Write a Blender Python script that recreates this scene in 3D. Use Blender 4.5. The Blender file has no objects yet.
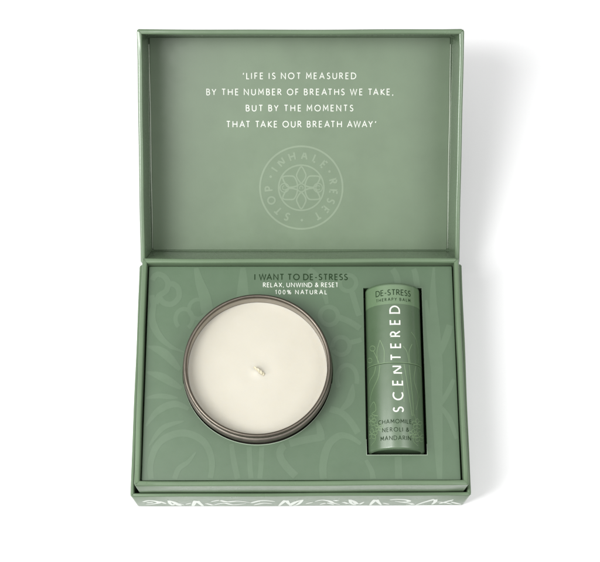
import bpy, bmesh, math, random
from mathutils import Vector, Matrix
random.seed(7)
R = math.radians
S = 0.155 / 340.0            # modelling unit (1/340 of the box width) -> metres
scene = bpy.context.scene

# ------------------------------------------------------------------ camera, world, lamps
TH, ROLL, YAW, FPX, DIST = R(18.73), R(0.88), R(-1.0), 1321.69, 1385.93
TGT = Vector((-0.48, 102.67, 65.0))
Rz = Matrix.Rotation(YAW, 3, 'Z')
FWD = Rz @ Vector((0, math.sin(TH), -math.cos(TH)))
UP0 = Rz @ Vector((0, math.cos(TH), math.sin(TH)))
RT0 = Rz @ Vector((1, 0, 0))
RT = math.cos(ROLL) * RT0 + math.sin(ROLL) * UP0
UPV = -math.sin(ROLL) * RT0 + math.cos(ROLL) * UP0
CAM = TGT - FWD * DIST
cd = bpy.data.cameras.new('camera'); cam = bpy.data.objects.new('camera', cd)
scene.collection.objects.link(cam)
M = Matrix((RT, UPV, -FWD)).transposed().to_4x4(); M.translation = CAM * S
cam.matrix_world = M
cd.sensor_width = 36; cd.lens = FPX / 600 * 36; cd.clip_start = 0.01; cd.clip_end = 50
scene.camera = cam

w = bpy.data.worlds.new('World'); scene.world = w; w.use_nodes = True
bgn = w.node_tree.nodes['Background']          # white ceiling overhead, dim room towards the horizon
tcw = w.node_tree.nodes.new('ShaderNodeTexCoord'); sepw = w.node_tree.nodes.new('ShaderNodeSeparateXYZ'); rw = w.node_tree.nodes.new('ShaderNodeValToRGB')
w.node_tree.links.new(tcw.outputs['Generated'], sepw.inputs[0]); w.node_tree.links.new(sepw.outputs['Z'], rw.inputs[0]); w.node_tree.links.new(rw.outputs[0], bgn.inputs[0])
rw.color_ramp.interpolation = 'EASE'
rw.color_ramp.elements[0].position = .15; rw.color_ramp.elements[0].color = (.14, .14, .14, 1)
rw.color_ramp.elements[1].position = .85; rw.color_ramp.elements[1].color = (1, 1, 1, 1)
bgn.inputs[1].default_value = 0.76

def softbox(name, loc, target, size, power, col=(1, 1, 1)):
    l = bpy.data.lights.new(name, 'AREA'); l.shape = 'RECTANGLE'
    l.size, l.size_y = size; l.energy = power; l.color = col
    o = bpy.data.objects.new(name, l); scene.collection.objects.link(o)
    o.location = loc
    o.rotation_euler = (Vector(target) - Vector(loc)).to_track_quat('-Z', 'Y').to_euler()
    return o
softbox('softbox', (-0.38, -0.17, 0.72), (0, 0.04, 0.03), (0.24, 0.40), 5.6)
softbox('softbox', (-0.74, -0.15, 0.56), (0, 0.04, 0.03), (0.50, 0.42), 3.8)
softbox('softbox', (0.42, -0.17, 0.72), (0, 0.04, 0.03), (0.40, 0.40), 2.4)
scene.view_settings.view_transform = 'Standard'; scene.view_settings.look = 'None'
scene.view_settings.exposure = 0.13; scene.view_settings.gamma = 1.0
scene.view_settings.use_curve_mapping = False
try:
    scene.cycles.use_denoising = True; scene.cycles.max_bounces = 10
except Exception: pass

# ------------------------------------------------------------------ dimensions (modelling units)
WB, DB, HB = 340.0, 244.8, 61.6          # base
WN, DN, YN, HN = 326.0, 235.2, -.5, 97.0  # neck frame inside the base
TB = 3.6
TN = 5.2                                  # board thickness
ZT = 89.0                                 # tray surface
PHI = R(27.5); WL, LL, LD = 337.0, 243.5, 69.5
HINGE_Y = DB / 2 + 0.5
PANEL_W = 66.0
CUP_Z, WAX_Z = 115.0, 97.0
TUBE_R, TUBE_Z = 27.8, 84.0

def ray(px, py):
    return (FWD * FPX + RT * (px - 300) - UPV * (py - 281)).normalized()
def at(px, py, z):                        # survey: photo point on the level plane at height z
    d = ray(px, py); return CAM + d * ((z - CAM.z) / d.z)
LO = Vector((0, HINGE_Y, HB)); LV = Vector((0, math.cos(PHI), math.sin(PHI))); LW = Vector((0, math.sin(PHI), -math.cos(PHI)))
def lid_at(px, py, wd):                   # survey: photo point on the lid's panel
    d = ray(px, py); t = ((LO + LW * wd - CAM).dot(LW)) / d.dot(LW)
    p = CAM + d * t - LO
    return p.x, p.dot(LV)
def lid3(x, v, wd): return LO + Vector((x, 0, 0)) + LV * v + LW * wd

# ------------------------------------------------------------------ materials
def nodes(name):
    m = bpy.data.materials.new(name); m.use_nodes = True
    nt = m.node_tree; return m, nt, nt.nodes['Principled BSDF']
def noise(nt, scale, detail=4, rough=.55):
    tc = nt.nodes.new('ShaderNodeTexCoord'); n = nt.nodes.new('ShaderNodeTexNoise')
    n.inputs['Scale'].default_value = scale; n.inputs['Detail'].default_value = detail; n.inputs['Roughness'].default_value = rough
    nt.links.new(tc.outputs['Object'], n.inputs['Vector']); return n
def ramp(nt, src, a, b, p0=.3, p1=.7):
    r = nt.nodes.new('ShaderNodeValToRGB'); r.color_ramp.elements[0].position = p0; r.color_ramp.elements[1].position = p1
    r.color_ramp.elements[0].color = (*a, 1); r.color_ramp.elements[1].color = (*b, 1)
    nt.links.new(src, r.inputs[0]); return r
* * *
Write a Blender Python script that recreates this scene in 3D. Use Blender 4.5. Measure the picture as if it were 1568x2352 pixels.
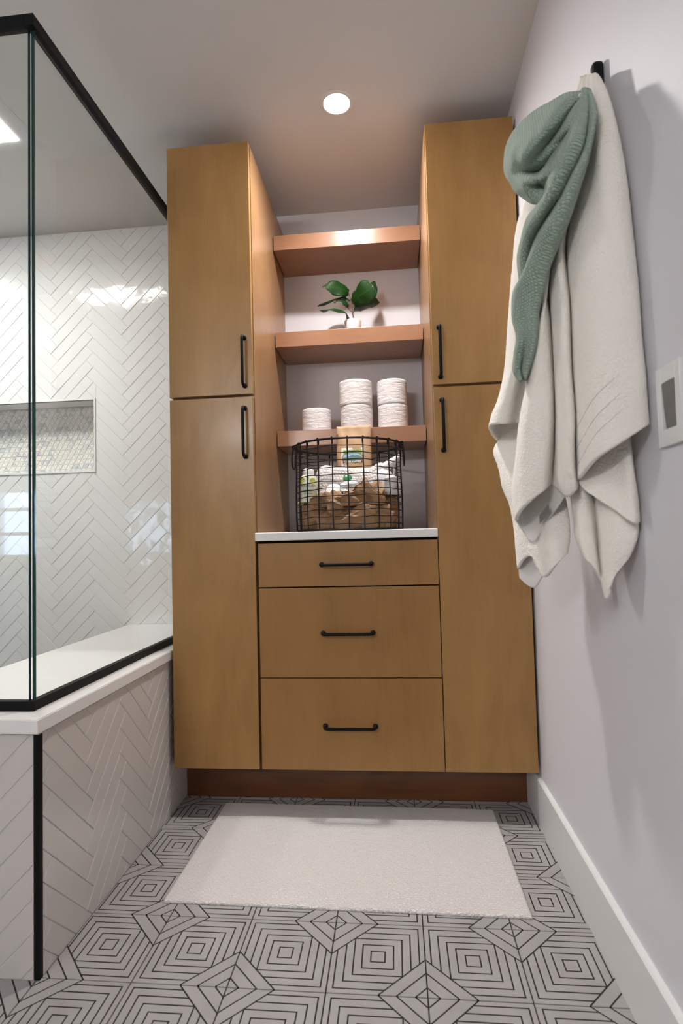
* * *
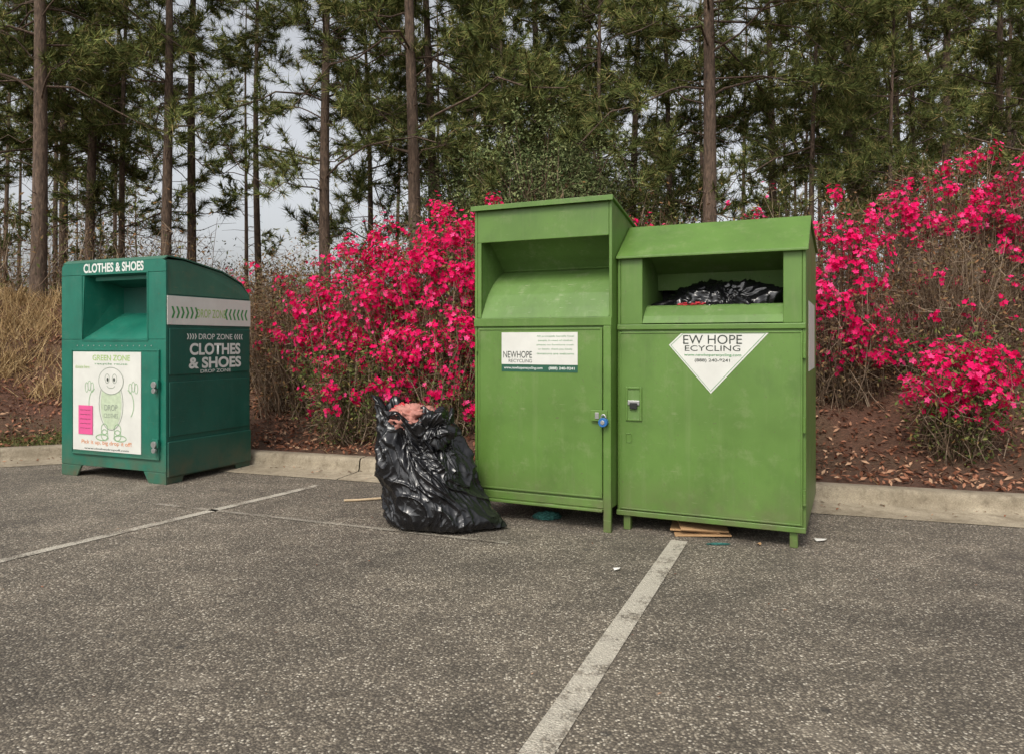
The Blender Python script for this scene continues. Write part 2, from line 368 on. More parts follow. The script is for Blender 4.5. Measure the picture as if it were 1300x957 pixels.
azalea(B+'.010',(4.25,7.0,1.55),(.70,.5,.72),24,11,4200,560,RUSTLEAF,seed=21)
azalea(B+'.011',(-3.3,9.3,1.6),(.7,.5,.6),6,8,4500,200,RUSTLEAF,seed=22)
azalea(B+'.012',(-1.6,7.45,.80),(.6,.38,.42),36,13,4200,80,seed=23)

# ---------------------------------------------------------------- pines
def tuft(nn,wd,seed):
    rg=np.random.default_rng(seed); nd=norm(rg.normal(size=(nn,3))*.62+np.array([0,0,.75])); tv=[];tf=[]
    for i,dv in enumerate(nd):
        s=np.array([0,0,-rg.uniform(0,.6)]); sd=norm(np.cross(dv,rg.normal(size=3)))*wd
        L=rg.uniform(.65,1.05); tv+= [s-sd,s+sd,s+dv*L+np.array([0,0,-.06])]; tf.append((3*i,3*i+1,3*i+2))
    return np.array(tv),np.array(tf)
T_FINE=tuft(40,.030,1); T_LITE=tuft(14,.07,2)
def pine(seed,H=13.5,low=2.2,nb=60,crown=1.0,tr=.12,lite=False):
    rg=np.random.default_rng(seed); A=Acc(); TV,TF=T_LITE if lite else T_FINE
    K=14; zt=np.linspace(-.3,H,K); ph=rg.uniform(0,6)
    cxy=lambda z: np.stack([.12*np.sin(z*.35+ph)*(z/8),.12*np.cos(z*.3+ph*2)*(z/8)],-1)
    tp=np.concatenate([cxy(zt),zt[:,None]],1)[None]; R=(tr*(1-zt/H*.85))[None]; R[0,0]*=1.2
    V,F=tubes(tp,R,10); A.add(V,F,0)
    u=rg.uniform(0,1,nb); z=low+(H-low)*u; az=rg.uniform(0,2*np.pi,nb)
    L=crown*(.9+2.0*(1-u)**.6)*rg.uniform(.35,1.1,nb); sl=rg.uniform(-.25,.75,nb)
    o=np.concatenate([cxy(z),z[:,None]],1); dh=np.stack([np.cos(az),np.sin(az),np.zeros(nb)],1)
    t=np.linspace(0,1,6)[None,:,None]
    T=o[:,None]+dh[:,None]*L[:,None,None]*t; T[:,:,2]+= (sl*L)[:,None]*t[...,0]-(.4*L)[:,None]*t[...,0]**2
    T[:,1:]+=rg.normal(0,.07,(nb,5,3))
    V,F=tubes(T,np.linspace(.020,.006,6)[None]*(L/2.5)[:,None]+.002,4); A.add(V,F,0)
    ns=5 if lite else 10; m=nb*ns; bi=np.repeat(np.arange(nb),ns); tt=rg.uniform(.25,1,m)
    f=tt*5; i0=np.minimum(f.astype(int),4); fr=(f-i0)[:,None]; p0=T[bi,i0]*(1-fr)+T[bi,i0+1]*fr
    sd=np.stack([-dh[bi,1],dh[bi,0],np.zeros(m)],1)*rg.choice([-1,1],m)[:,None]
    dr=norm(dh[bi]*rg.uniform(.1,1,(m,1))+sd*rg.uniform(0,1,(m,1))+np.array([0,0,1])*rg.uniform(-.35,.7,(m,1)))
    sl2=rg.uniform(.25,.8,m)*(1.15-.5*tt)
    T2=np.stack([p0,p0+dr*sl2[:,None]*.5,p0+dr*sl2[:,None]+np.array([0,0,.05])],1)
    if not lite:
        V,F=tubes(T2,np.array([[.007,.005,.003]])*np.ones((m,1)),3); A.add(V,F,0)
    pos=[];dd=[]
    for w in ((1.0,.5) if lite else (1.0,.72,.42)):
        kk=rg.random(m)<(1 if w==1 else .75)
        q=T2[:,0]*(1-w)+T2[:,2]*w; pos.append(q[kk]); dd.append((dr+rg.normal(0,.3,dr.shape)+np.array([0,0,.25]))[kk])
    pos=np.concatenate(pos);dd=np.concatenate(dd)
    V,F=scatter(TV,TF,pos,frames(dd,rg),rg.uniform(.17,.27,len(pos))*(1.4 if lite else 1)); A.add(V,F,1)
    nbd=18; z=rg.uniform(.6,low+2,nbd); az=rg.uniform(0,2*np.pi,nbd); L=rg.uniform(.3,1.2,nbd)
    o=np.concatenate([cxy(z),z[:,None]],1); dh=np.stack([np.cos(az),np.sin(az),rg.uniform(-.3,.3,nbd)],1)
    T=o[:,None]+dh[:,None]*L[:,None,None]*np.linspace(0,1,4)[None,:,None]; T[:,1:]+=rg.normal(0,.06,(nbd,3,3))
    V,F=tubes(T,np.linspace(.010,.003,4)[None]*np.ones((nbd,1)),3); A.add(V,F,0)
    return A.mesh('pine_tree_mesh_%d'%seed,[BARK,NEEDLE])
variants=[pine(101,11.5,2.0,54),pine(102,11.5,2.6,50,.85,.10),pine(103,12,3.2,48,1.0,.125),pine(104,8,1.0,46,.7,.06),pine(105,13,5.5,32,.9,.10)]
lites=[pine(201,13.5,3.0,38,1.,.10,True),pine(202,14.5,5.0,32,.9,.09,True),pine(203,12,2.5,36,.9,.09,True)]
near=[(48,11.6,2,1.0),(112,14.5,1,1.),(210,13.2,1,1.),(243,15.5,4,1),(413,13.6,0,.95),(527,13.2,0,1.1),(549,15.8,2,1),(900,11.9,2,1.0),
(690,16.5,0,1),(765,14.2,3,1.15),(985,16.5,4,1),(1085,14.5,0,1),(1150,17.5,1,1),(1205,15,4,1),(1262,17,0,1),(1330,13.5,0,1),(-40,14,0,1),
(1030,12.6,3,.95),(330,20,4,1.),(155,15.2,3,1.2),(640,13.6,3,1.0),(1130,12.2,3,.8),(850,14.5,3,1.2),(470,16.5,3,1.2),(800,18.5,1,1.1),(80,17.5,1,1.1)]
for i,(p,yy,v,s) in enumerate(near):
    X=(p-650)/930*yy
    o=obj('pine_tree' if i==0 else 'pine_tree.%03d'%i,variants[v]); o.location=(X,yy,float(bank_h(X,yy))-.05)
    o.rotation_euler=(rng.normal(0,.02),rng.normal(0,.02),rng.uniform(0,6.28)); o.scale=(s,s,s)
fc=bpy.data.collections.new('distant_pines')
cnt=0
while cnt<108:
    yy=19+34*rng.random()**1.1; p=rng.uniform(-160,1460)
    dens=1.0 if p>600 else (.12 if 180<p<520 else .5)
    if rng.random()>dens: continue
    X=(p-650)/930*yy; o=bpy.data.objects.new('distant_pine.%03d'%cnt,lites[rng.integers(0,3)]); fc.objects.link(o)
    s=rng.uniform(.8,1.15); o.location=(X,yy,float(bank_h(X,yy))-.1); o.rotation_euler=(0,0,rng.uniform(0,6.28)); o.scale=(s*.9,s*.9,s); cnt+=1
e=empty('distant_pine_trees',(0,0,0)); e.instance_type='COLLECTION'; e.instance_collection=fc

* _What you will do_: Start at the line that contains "no objects yet.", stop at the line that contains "bgn.inputs[1].default_value = 0.76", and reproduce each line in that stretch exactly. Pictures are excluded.

* _Complete output_:
Write a Blender Python script that recreates this scene in 3D. Use Blender 4.5. The Blender file has no objects yet.
import bpy, bmesh, math, random
from mathutils import Vector, Matrix
random.seed(7)
R = math.radians
S = 0.155 / 340.0            # modelling unit (1/340 of the box width) -> metres
scene = bpy.context.scene

# ------------------------------------------------------------------ camera, world, lamps
TH, ROLL, YAW, FPX, DIST = R(18.73), R(0.88), R(-1.0), 1321.69, 1385.93
TGT = Vector((-0.48, 102.67, 65.0))
Rz = Matrix.Rotation(YAW, 3, 'Z')
FWD = Rz @ Vector((0, math.sin(TH), -math.cos(TH)))
UP0 = Rz @ Vector((0, math.cos(TH), math.sin(TH)))
RT0 = Rz @ Vector((1, 0, 0))
RT = math.cos(ROLL) * RT0 + math.sin(ROLL) * UP0
UPV = -math.sin(ROLL) * RT0 + math.cos(ROLL) * UP0
CAM = TGT - FWD * DIST
cd = bpy.data.cameras.new('camera'); cam = bpy.data.objects.new('camera', cd)
scene.collection.objects.link(cam)
M = Matrix((RT, UPV, -FWD)).transposed().to_4x4(); M.translation = CAM * S
cam.matrix_world = M
cd.sensor_width = 36; cd.lens = FPX / 600 * 36; cd.clip_start = 0.01; cd.clip_end = 50
scene.camera = cam

w = bpy.data.worlds.new('World'); scene.world = w; w.use_nodes = True
bgn = w.node_tree.nodes['Background']          # white ceiling overhead, dim room towards the horizon
tcw = w.node_tree.nodes.new('ShaderNodeTexCoord'); sepw = w.node_tree.nodes.new('ShaderNodeSeparateXYZ'); rw = w.node_tree.nodes.new('ShaderNodeValToRGB')
w.node_tree.links.new(tcw.outputs['Generated'], sepw.inputs[0]); w.node_tree.links.new(sepw.outputs['Z'], rw.inputs[0]); w.node_tree.links.new(rw.outputs[0], bgn.inputs[0])
rw.color_ramp.interpolation = 'EASE'
rw.color_ramp.elements[0].position = .15; rw.color_ramp.elements[0].color = (.14, .14, .14, 1)
rw.color_ramp.elements[1].position = .85; rw.color_ramp.elements[1].color = (1, 1, 1, 1)
bgn.inputs[1].default_value = 0.76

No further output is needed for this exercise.